Requirement – Below are some records. Say how many of their lines include the string "Python", giving only the number.

Excerpted records –
— START —

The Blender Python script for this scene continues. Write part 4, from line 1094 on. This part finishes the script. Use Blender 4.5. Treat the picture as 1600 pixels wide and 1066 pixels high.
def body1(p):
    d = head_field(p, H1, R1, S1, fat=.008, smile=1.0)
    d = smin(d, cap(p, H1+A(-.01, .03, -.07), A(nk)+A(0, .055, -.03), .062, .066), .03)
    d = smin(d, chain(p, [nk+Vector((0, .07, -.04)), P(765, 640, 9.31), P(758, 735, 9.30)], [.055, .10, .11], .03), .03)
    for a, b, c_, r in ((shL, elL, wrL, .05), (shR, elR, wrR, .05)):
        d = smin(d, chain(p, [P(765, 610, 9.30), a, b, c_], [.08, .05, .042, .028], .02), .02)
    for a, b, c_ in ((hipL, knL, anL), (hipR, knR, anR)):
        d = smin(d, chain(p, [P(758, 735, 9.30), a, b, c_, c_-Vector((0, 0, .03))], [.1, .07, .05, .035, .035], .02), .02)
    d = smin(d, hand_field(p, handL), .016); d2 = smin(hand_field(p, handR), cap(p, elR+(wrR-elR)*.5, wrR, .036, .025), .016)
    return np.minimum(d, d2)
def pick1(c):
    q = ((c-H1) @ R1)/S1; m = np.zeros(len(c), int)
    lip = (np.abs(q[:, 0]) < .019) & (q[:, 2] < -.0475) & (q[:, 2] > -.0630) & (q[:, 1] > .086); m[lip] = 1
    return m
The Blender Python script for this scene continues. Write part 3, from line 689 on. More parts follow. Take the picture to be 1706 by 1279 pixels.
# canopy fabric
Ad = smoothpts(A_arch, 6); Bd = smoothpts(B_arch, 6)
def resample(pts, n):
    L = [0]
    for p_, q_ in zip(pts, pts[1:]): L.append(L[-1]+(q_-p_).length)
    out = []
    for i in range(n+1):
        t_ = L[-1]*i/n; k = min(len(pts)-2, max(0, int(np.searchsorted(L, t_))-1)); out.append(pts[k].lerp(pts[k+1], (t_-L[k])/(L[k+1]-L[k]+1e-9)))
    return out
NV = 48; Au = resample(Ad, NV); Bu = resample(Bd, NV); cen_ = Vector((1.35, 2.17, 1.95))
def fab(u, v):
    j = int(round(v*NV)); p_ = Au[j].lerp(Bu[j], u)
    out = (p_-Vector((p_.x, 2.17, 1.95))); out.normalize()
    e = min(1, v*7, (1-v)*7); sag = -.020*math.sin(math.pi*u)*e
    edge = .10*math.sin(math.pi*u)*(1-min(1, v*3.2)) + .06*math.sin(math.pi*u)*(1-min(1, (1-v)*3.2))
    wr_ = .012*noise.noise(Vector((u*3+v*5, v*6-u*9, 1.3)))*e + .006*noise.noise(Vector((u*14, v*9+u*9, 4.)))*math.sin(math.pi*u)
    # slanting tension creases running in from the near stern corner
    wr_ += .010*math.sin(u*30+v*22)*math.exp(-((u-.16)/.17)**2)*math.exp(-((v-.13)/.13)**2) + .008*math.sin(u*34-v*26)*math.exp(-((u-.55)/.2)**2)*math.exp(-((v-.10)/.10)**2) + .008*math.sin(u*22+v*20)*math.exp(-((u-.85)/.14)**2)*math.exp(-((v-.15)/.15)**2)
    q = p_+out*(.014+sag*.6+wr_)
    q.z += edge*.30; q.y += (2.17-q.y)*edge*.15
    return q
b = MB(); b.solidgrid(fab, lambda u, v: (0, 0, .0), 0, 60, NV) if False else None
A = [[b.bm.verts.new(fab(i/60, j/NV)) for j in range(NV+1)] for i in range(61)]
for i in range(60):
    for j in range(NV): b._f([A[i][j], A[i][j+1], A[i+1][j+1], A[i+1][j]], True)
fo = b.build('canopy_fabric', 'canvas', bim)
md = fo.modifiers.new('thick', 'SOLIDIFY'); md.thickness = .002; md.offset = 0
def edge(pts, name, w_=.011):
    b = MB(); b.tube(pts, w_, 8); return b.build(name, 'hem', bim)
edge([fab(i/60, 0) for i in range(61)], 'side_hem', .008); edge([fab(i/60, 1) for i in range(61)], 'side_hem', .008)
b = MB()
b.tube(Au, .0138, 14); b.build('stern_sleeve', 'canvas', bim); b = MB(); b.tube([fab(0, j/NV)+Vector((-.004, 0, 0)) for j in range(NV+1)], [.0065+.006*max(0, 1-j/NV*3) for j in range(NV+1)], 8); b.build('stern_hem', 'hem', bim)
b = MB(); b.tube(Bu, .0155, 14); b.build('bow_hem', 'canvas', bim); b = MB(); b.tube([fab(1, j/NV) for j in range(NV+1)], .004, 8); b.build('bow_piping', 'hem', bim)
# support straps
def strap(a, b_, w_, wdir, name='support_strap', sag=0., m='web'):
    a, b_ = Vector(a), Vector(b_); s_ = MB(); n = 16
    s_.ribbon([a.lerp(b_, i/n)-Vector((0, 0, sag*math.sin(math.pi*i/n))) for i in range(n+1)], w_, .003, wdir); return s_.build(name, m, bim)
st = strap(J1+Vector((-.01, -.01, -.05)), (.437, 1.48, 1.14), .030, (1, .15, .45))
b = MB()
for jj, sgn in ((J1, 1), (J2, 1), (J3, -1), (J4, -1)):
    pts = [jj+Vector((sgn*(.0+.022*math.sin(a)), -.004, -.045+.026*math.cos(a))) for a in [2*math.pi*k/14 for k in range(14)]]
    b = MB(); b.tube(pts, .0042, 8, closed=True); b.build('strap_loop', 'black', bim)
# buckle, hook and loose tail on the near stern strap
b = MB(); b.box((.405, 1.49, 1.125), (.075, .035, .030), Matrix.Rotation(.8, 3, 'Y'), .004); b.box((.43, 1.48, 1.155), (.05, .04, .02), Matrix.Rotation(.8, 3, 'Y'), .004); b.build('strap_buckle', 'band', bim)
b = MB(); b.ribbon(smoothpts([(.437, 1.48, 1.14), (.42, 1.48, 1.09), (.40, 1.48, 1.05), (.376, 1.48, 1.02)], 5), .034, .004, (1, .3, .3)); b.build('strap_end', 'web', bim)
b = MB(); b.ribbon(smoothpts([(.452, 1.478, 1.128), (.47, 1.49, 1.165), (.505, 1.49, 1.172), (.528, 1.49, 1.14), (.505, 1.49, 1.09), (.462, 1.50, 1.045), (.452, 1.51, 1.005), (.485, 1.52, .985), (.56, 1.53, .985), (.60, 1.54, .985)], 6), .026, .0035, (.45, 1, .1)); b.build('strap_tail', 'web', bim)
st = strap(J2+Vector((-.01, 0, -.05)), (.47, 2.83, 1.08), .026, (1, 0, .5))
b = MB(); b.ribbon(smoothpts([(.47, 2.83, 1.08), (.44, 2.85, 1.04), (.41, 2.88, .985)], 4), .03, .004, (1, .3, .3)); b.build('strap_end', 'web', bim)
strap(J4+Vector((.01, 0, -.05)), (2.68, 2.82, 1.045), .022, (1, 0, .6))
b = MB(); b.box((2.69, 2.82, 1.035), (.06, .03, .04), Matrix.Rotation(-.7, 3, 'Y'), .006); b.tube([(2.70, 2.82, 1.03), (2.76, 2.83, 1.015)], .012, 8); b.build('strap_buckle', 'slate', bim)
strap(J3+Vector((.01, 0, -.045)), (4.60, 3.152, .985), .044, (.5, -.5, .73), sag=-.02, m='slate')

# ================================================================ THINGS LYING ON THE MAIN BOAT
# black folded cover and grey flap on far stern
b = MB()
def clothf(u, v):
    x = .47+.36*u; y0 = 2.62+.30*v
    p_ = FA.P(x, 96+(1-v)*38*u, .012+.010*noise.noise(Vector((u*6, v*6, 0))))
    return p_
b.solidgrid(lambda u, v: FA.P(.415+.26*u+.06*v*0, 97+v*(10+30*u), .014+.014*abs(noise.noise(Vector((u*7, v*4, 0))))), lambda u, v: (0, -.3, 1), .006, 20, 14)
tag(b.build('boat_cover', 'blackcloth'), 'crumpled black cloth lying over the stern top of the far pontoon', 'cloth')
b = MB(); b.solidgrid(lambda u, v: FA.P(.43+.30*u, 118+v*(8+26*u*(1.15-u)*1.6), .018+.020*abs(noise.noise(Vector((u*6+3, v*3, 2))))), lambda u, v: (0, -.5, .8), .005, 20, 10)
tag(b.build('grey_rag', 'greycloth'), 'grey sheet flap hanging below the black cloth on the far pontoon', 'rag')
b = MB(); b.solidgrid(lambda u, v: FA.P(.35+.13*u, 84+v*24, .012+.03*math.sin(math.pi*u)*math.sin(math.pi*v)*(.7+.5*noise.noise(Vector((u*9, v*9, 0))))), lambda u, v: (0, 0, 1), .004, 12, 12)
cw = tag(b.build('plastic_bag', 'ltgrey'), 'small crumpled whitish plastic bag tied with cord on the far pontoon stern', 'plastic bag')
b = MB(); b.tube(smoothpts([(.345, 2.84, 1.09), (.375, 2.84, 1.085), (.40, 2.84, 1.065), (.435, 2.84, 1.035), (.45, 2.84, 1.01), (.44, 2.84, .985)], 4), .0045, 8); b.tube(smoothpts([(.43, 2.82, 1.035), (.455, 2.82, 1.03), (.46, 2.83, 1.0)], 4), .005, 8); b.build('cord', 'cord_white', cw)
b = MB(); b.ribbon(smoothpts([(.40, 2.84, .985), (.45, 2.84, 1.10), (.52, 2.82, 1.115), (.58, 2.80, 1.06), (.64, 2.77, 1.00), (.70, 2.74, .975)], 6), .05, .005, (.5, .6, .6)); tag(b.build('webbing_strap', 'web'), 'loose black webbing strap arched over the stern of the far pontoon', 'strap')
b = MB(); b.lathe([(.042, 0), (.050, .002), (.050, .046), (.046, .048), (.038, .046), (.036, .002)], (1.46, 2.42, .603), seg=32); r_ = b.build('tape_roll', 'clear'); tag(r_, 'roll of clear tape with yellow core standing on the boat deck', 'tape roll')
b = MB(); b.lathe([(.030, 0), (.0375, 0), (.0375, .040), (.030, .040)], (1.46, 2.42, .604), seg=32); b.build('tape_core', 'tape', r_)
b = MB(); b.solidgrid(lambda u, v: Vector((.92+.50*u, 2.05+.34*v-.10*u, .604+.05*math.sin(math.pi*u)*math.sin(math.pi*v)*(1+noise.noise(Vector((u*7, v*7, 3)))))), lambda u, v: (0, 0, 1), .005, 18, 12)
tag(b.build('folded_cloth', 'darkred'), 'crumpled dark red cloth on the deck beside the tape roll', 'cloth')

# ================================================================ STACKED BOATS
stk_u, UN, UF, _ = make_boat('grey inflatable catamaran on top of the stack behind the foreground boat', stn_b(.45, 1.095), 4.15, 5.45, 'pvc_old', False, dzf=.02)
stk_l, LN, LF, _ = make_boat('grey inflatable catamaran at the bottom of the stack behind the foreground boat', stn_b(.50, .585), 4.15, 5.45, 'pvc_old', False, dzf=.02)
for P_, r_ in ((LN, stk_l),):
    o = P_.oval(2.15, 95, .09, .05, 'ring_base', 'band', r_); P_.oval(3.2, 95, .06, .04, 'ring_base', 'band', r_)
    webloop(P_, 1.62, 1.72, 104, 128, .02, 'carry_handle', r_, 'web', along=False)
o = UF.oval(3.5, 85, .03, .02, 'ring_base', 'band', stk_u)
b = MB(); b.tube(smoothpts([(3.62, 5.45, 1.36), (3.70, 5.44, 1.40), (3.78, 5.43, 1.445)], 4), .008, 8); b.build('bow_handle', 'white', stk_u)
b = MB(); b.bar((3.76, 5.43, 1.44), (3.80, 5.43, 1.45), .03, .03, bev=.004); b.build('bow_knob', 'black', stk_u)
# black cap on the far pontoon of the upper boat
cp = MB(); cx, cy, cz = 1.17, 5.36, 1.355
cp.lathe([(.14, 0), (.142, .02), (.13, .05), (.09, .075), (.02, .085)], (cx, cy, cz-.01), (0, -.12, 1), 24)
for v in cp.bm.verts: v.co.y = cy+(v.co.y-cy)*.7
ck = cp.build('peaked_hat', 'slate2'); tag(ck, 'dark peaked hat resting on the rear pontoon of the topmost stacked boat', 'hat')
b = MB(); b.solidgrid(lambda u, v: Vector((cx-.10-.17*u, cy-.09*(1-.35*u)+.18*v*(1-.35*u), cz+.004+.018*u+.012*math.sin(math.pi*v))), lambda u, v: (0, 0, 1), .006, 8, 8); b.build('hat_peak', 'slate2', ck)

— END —

Solved problem – 2